# Items:
# # # # # # #

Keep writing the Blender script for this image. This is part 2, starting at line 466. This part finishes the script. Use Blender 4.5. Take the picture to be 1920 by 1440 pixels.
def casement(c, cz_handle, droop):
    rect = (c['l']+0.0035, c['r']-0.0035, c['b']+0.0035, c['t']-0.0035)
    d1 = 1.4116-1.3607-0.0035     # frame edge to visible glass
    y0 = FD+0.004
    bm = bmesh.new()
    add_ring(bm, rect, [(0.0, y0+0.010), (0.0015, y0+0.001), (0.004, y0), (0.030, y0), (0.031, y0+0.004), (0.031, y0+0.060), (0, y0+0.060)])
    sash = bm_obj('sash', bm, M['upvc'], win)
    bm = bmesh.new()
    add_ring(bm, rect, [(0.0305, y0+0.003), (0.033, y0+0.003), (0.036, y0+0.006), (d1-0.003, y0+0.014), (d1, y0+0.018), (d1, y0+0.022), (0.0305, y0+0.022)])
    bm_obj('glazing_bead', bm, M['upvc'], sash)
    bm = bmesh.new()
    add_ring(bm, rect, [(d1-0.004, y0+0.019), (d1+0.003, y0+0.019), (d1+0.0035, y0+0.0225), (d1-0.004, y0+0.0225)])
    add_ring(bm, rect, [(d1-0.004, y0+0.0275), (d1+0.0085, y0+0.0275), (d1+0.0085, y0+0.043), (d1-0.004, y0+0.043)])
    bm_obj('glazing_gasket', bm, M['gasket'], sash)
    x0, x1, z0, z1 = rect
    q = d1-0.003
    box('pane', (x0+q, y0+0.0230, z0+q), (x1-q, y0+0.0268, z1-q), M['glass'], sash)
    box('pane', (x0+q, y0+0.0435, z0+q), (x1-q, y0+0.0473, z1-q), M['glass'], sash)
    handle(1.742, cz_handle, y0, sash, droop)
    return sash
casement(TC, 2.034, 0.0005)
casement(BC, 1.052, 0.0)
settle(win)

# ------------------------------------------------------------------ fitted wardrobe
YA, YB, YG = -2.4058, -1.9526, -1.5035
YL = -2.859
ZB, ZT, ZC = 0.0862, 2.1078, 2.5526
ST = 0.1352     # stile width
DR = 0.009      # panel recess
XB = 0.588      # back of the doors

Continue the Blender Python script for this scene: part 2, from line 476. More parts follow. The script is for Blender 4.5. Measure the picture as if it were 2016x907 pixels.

# # # # # # #

# Short problem:
Scan the material above for the word "picture". Copy each line where it occurs.

# Response below:
Keep writing the Blender script for this image. This is part 2, starting at line 466. This part finishes the script. Use Blender 4.5. Take the picture to be 1920 by 1440 pixels.
Continue the Blender Python script for this scene: part 2, from line 476. More parts follow. The script is for Blender 4.5. Measure the picture as if it were 2016x907 pixels.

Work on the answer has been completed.